Por fim, ressalte-se que o Termo Circunstanciado não representa qualquer desprestígio para os operadores da persecução penal (notadamente, na hipótese, o Delegado de Polícia e o Juiz de Direito). Trata-se de um instituto em consonância com a tendência mundial de justiça consensual em casos de menor relevo – fundamentalmente, contravenções penais e delitos em que dificilmente haveria condenação à pena privativa de liberdade. Sem embargo, há as vantagens da menor formalidade e rigor em relação ao previsto para lavratura de auto de prisão em flagrante e o afastamento da superlotação carcerária de presos não condenados [11].
Ainda, a interpretação no sentido de que a Lei n.º 10.259/01 ampliou o conceito de infração penal de menor potencial ofensivo, escorada nos princípios da isonomia e da proporcionalidade, não só é de boa doutrina, como encontra-se consentânea com a realidade, também em nada diminuindo os operadores do Direito Penal.
O que desrespeita a ordem constitucional e representa um verdadeiro disparate é a tentativa de subtração da persecução penal administrativa da presidência do Delegado de Polícia, bacharel em Direito e especialista em investigação e repressão criminais, isto é, ser humano dotado de saber técnico-jurídico próprio às exigências sociais e presente nos mais díspares recantos comunitários.
Notas
01. Estabelece o dispositivo: "A União, no Distrito Federal e nos Territórios, e os Estados criarão: I – juizados especiais, providos por juízes togados, ou togados e leigos, competentes para a conciliação, o julgamento e a execução de causas cíveis de menor complexidade e infrações penais de menor potencial ofensivo, mediante os procedimentos oral e sumaríssimo, permitidos, nas hipóteses previstas em lei, a transação e o julgamento de recursos por turmas de juízes de primeiro grau; (...)"
02. Segundo o qual: "Lei federal disporá sobre a criação de juizados especiais no âmbito da Justiça Federal".
03. Cf. Antonio Scarance Fernandes, in Processo Penal Constitucional.
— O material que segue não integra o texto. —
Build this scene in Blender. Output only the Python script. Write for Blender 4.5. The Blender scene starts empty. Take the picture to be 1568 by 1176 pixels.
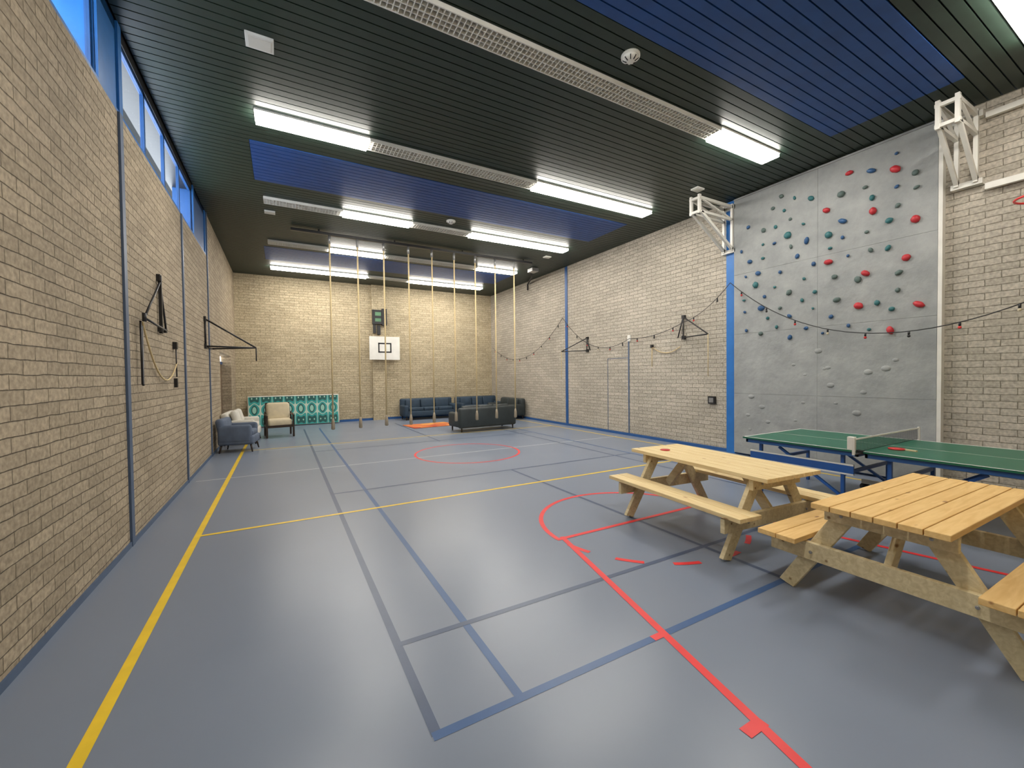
import bpy, bmesh, math, random
from mathutils import Vector, Matrix
random.seed(7)
W,L,H=9.57,16.67,5.216
Y0=-0.7
# ---------------------------------------------------------------- materials
def nmat(name):
    m=bpy.data.materials.new(name); m.use_nodes=True
    nt=m.node_tree; b=nt.nodes['Principled BSDF']
    return m,nt,b
def N(nt,t,**k):
    n=nt.nodes.new(t)
    for a,v in k.items(): setattr(n,a,v)
    return n
def simple(name,col,rough=.5,metal=0,spec=.5,var=.08,vs=6,bump=0,bs=60):
    m,nt,b=nmat(name)
    tc=N(nt,'ShaderNodeTexCoord'); no=N(nt,'ShaderNodeTexNoise'); no.inputs['Scale'].default_value=vs; no.inputs['Detail'].default_value=5
    nt.links.new(tc.outputs['Object'],no.inputs['Vector'])
    r=N(nt,'ShaderNodeValToRGB')
    r.color_ramp.elements[0].position=.3; r.color_ramp.elements[1].position=.7
    r.color_ramp.elements[0].color=[c*(1-var) for c in col]+[1]
    r.color_ramp.elements[1].color=[min(1,c*(1+var)) for c in col]+[1]
    nt.links.new(no.outputs['Fac'],r.inputs[0]); nt.links.new(r.outputs[0],b.inputs['Base Color'])
    b.inputs['Roughness'].default_value=rough; b.inputs['Metallic'].default_value=metal
    b.inputs['Specular IOR Level'].default_value=spec
    if bump:
        n2=N(nt,'ShaderNodeTexNoise'); n2.inputs['Scale'].default_value=bs; n2.inputs['Detail'].default_value=4
        nt.links.new(tc.outputs['Object'],n2.inputs['Vector'])
        bp=N(nt,'ShaderNodeBump'); bp.inputs['Strength'].default_value=bump; bp.inputs['Distance'].default_value=.01
        nt.links.new(n2.outputs['Fac'],bp.inputs['Height']); nt.links.new(bp.outputs[0],b.inputs['Normal'])
    return m
def emis(name,col,s):
    m,nt,b=nmat(name); b.inputs['Base Color'].default_value=(*col,1)
    b.inputs['Emission Color'].default_value=(*col,1); b.inputs['Emission Strength'].default_value=s
    return m
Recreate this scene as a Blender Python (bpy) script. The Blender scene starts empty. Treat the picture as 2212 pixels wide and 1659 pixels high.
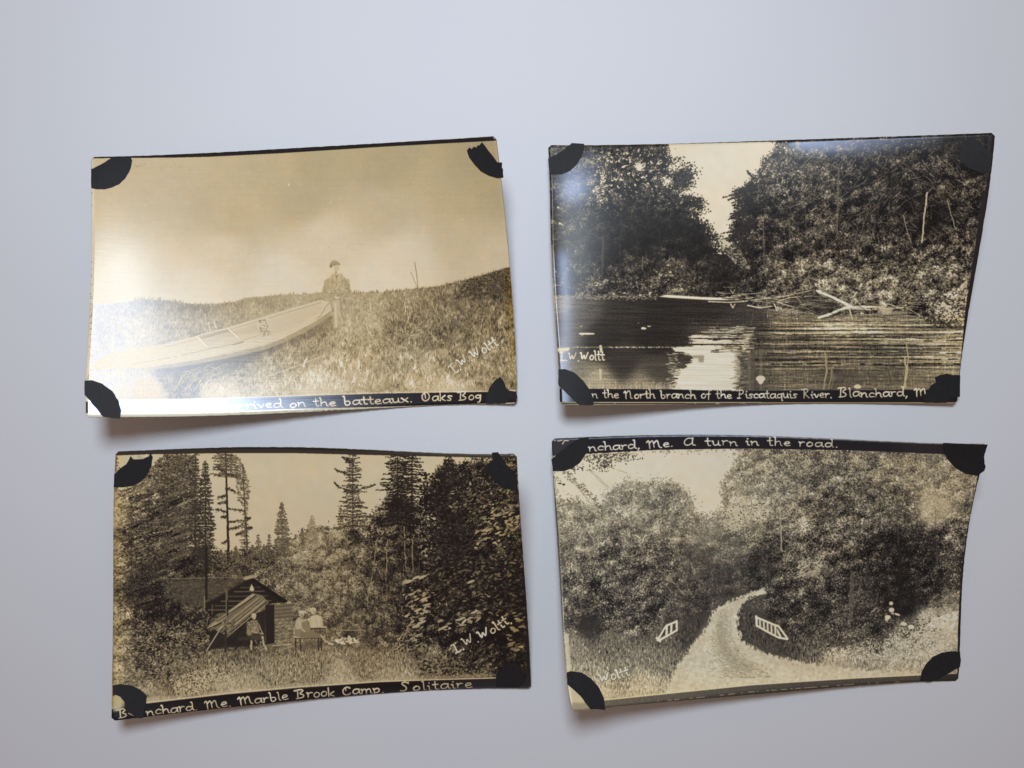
import bpy, bmesh, math, random
import numpy as np
from mathutils import Vector, geometry

# ------------------------------------------------------------------ camera, world, lamp, exposure
# Metres. The phone looks straight down on the table from 27.6 cm.
SC = bpy.context.scene
FPX, CX, CY = 1736.0, 1106.0, 829.5          # focal length and centre of the 2212 px wide frame
PXM = 6300.0                                 # frame pixels per metre at table height
CAMH = FPX/PXM
cam = bpy.data.cameras.new('camera'); camo = bpy.data.objects.new('camera', cam); SC.collection.objects.link(camo)
cam.sensor_width = 36.0; cam.lens = 36.0*FPX/2212.0; cam.clip_start = 0.01; cam.clip_end = 20.0
camo.location = (0, 0, CAMH); SC.camera = camo
W = bpy.data.worlds.new('World'); SC.world = W; W.use_nodes = True
W.node_tree.nodes['Background'].inputs['Color'].default_value = (1.0, 0.70, 0.54, 1)
W.node_tree.nodes['Background'].inputs['Strength'].default_value = 0.20
def lamp(name, loc, size, energy, col):
    l = bpy.data.lights.new(name, 'AREA'); l.shape = 'DISK'; l.size = size; l.energy = energy; l.color = col
    o = bpy.data.objects.new(name, l); SC.collection.objects.link(o); o.location = loc
    o.rotation_euler = (Vector((0, 0, 0.0))-Vector(loc)).to_track_quat('-Z', 'Y').to_euler()
    return o
lamp('ceiling_lamp', (-0.02, 0.168, 0.42), 0.13, 1.50, (0.765, 0.872, 0.975))
vs = SC.view_settings; vs.view_transform = 'Standard'; vs.look = 'None'; vs.exposure = 0.0; vs.gamma = 1.0; vs.use_curve_mapping = False

# ------------------------------------------------------------------ painting the flat prints (tones 0-255, arrays only)
PW, PH = 2212, 1659
rng = np.random.default_rng(7)
_fy = np.fft.fftfreq(PH)[:, None]; _fx = np.fft.rfftfreq(PW)[None, :]
def blur(a, sx, sy=None):
    sy = sx if sy is None else sy
    g = np.exp(-2*math.pi**2*((_fx*sx)**2 + (_fy*sy)**2))
    return np.fft.irfft2(np.fft.rfft2(a)*g, s=(PH, PW)).astype(np.float32)
def band(s1, s2, s1y=None, s2y=None):
    F = np.fft.rfft2(rng.standard_normal((PH, PW)).astype(np.float32))
    s1y = s1 if s1y is None else s1y; s2y = s2 if s2y is None else s2y
    g = np.exp(-2*math.pi**2*((_fx*s1)**2 + (_fy*s1y)**2))
    if s2: g = g - np.exp(-2*math.pi**2*((_fx*s2)**2 + (_fy*s2y)**2))
    n = np.fft.irfft2(F*g, s=(PH, PW)); n -= n.mean()
    return (n/n.std()).astype(np.float32)
N_FINE = band(1.1, 2.6); N_LEAF = band(2.1, 5); N_MID = band(5, 12); N_BIG = band(14, 40); N_HUGE = band(60, 0)
N_VERT = band(1.2, 3.2, 7, 12); N_HOR = band(9, 20, 1.2, 3); N_HLONG = band(60, 0, 1.6, 5)
N_DIAG = np.zeros_like(N_FINE)
def clumps():
    """rounded leaf masses, light above and dark below, painted over one another"""
    c = np.zeros((PH+160, PW+160), np.float32); n = 5200
    xs = rng.uniform(0, PW+160, n); ys = rng.uniform(0, PH+160, n); rs = rng.uniform(.35, 1, n)**1.6*58+8
    o = np.argsort(-rs+rng.normal(0, 14, n))
    for x, y, r in zip(xs[o], ys[o], rs[o]):
        x0, x1, y0, y1 = max(0, int(x-r)), min(PW+160, int(x+r)), max(0, int(y-r*.8)), min(PH+160, int(y+r*.8))
        if x1 <= x0 or y1 <= y0: continue
        Y, X = np.mgrid[y0:y1, x0:x1]; dx = (X-x)/r; dy = (Y-y)/(r*.8); k = dx*dx+dy*dy < 1
        c[y0:y1, x0:x1][k] = (-dy*.95-.45*dx-.25*(dx*dx+dy*dy)+rng.normal(0, .25))[k]
    c = c[80:-80, 80:-80]; c = blur(c, 3.5); return ((c-c.mean())/c.std()).astype(np.float32)
def roll(n, k): return np.roll(np.roll(n, 137*k, 0), 331*k, 1)
N_CLUMP = clumps()
N_BAND = band(140, 0, 2.4, 7); N_COL = band(3.5, 12, 45, 0)
YY, XX = np.mgrid[0:PH, 0:PW].astype(np.float32)

def field(pts, k=3.2, smooth=55.0):
    """smooth interpolation of (x, y, a, b) control points over the canvas"""
    p = np.array(pts, np.float64); s = 16
    gy, gx = np.mgrid[0:PH+s:s, 0:PW+s:s].astype(np.float64)
    w = 1.0/(((gx[..., None]-p[:, 0])**2 + (gy[..., None]-p[:, 1])**2 + smooth**2)**(k))
    w /= w.sum(-1, keepdims=True)
    out = []
    for c in range(2, p.shape[1]):
        g = (w*p[:, c]).sum(-1)
        yi = np.arange(PH)/s; y0 = yi.astype(int); fy = (yi-y0)[:, None]
        xi = np.arange(PW)/s; x0 = xi.astype(int); fx = (xi-x0)[None]
        r = g[y0]*(1-fy) + g[y0+1]*fy
        out.append((r[:, x0]*(1-fx) + r[:, x0+1]*fx).astype(np.float32))
    return out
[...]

São Paulo: Revista dos Tribunais, 2003. p. 206.
04. De acordo com clara exegese do artigo 144 da Constituição de 1988. Ainda que a persecução penal preliminar à ação penal não seja exclusiva da Polícia Civil, pois a Constituição a outorga em determinadas hipóteses a outros entes – e. g. Polícia Federal, Comissões Parlamentares de Inquérito, juízo de falências, etc., jamais poderá ser procedida pela Polícia Militar, face a seu estreito âmbito de atuação atinente à prevenção penal, fixado conforme o § 5º do citado artigo da Lei Maior. Destarte, é inconstitucional o Provimento n.º 758/01 do Egrégio Tribunal de Justiça de São Paulo, bem como incide no delito de usurpação de função pública o policial militar que procede a investigações criminais.
05. Cf. Tourinho Filho. Observe-se que, caso não se tenha criado na localidade o Juizado Especial Criminal, haverá apenas mudança procedimental no mesmo juízo.
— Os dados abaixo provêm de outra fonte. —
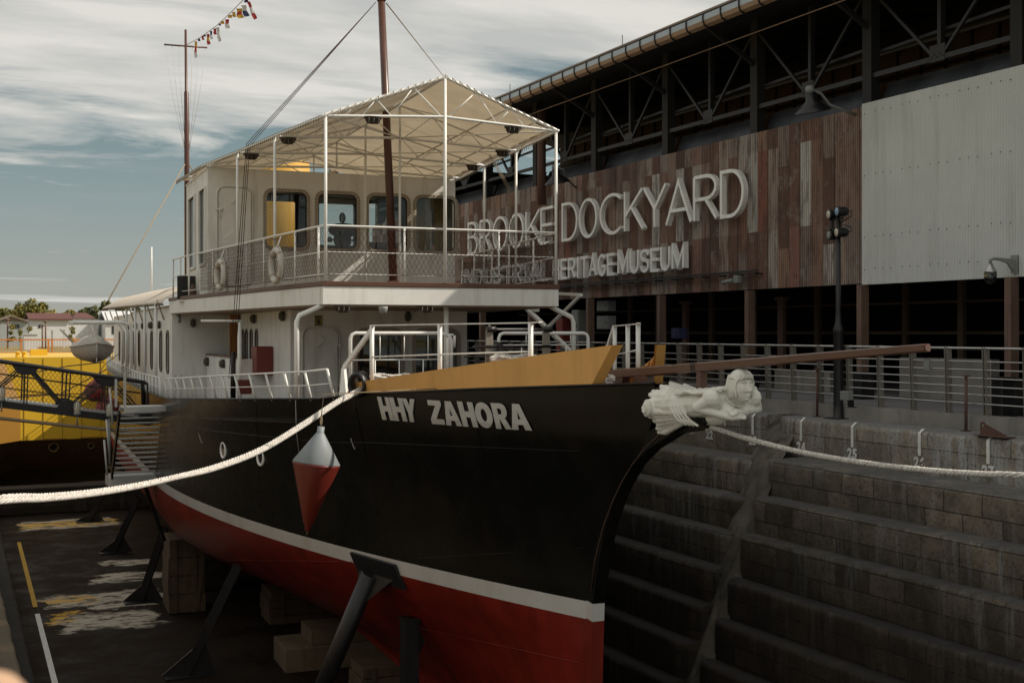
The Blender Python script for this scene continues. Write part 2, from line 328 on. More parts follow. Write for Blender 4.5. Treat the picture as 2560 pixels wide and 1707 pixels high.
# ------------------------------------------------------------------ mesh helpers
def tag(o, label, cat, group=None, kind=None):
    o['label'] = label; o['category'] = cat
    if group: o['group'] = group
    if kind: o['kind'] = kind
    return o
class MB:
    def __init__(s): s.v = []; s.f = []; s.sm = []
    def add(s, vs, fs, smooth=False):
        b = len(s.v); s.v += [tuple(x) for x in vs]; s.f += [tuple(b + i for i in q) for q in fs]; s.sm += [smooth] * len(fs); return s
    def box(s, x0, x1, y0, y1, z0, z1):
        vs = [(x, y, z) for z in (z0, z1) for y in (y0, y1) for x in (x0, x1)]
        return s.add(vs, [(0, 2, 3, 1), (4, 5, 7, 6), (0, 1, 5, 4), (2, 6, 7, 3), (0, 4, 6, 2), (1, 3, 7, 5)])
    def beam(s, p, q, w, h=None, up=Vector((0, 0, 1))):
        h = h or w; p = Vector(p); q = Vector(q); d = (q - p).normalized()
        if abs(d.dot(up)) > .98: up = Vector((0, 1, 0))
        sd = d.cross(up).normalized() * w / 2; uu = sd.cross(d).normalized() * h / 2
        vs = [c + a * sd + b * uu for c in (p, q) for a, b in ((-1, -1), (1, -1), (1, 1), (-1, 1))]
        return s.add(vs, [(0, 1, 2, 3), (7, 6, 5, 4), (0, 4, 5, 1), (1, 5, 6, 2), (2, 6, 7, 3), (3, 7, 4, 0)])
    def tube(s, pts, r, n=8, closed=False, smooth=True):
        pts = [Vector(p) for p in pts]; k = len(pts); rs = r if isinstance(r, (list, tuple)) else [r] * k
        T = []
        for i in range(k):
            a = pts[(i - 1) % k] if (closed or i) else pts[0]; b = pts[(i + 1) % k] if (closed or i < k - 1) else pts[-1]
            T.append((b - a).normalized())
        up = Vector((0, 0, 1)) if abs(T[0].z) < .95 else Vector((0, 1, 0))
        nrm = T[0].cross(up).normalized(); vs = []
        for i in range(k):
            nrm = (nrm - T[i] * nrm.dot(T[i])).normalized(); bn = T[i].cross(nrm)
            for j in range(n):
                a = 2 * PI * j / n; vs.append(pts[i] + (nrm * math.cos(a) + bn * math.sin(a)) * rs[i])
        fs = []; m = k if closed else k - 1
        for i in range(m):
            i2 = (i + 1) % k
            for j in range(n): fs.append((i * n + j, i * n + (j + 1) % n, i2 * n + (j + 1) % n, i2 * n + j))
        s.add(vs, fs, smooth)
        if not closed:
            b = len(s.v) - k * n
            s.f += [tuple(b + j for j in reversed(range(n))), tuple(b + (k - 1) * n + j for j in range(n))]; s.sm += [False, False]
        return s
    def prism(s, poly, off):
        off = Vector(off); n = len(poly); vs = [Vector(p) for p in poly] + [Vector(p) + off for p in poly]
        return s.add(vs, [tuple(reversed(range(n))), tuple(range(n, 2 * n))] + [(i, (i + 1) % n, n + (i + 1) % n, n + i) for i in range(n)])
    def lathe(s, prof, o=(0, 0, 0), n=24, axis=Vector((0, 0, 1)), smooth=True):
        axis = Vector(axis).normalized(); t = Vector((1, 0, 0)) if abs(axis.x) < .9 else Vector((0, 1, 0))
        e1 = axis.cross(t).normalized(); e2 = axis.cross(e1); o = Vector(o); vs = []
        for r, z in prof:
            for j in range(n): a = 2 * PI * j / n; vs.append(o + axis * z + (e1 * math.cos(a) + e2 * math.sin(a)) * max(r, .0001))
        fs = [(i * n + j, i * n + (j + 1) % n, (i + 1) * n + (j + 1) % n, (i + 1) * n + j) for i in range(len(prof) - 1) for j in range(n)]
        s.add(vs, fs, smooth); b = len(s.v) - len(vs)
        s.f += [tuple(b + j for j in reversed(range(n))), tuple(b + (len(prof) - 1) * n + j for j in range(n))]; s.sm += [False, False]
        return s
    def grid(s, rows, smooth=True, close=False):
        m = len(rows[0]); vs = [p for r in rows for p in r]; fs = []
        for i in range(len(rows) - 1):
            for j in range(m if close else m - 1): fs.append((i * m + j, i * m + (j + 1) % m, (i + 1) * m + (j + 1) % m, (i + 1) * m + j))
        return s.add(vs, fs, smooth)
    def ell(s, c, r, n=12):
        rows = []
        for i in range(n // 2 + 1):
            a = PI * i / (n // 2)
            rows.append([(c[0] + r[0] * max(math.sin(a), .001) * math.cos(2 * PI * j / n), c[1] + r[1] * max(math.sin(a), .001) * math.sin(2 * PI * j / n), c[2] - r[2] * math.cos(a)) for j in range(n)])
        return s.grid(rows, True, True)
    def build(s, name, m, parent=None, bevel=0, fix=True):
        me = bpy.data.meshes.new(name); me.from_pydata(s.v, [], s.f)
        me.polygons.foreach_set('use_smooth', s.sm)
        if fix:
            bm = bmesh.new(); bm.from_mesh(me); bmesh.ops.recalc_face_normals(bm, faces=bm.faces); bm.to_mesh(me); bm.free()
        me.materials.append(M[m] if isinstance(m, str) else m); me.update()
        o = bpy.data.objects.new(name, me); C.objects.link(o)
        if parent: o.parent = parent
        if bevel:
            b = o.modifiers.new('bevel', 'BEVEL'); b.width = bevel; b.segments = 2; b.limit_method = 'ANGLE'; b.angle_limit = rad(40)
        return o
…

06. Veja-se que não se está imaginando nenhum absurdo, já que a alguém detido por qualquer outro delito ou mesmo por motivo de prisão civil pode ser proposta, p. ex., transação penal de alcance pecuniário (como a bastante comum doação de cestas básicas).
07. De se notar que no âmbito do Estado de São Paulo consagrou-se a elaboração do termo de compromisso, já que, quase dez anos após o advento da lei respectiva, não foram criados os Juizados Especiais Criminais na Justiça Estadual, onerando-se os juízos comuns ou as Varas Criminais com o atendimento ao procedimento sumaríssimo.
08. Neste sentido, a autorizada doutrina de Tales Castelo Branco, Da Prisão em Flagrante. São Paulo: Saraiva, 2001, p. 220.
09. O que tipifica a contravenção prevista no artigo 68 do Decreto-Lei n.º 3.688/41 (Lei das Contravenções Penais).
10. Segundo escólio de citada publicação: "Comparecendo tão somente a vítima à unidade policial, instaurar-se-á Inquérito Policial, mesmo em se tratando de infração penal considerada como de menor potencial ofensivo para os efeitos da Lei n.º 9.099/95". E mais adiante: "Quando o autor e a vítima não forem apresentados à autoridade policial, não se lavrará termo circunstanciado, mas, sim, boletim de ocorrência" (op. cit., p. 112).
11. Presos estes que, nas hipóteses de infrações menos graves, certamente receberiam o benefício da liberdade provisória.
Bibliografia
BRANCO, Tales Castelo. Da Prisão em Flagrante. São Paulo: Saraiva, 2001.
CAPEZ, Fernando. Curso de Processo Penal. São Paulo: Saraiva, 2000.
FERNANDES, Antonio Scarance. Processo Penal Constitucional. São Paulo: Revista dos Tribunais, 2003.
MARCHI DE QUEIROZ, Carlos Alberto (coordenador). Manual de Polícia Judiciária: doutrina, modelos, legislação. São Paulo: Delegacia Geral de Polícia, 2000.
TOURINHO FILHO, Fernando da Costa. Comentários à Lei dos Juizados Especiais Criminais. São Paulo: Saraiva, 2000.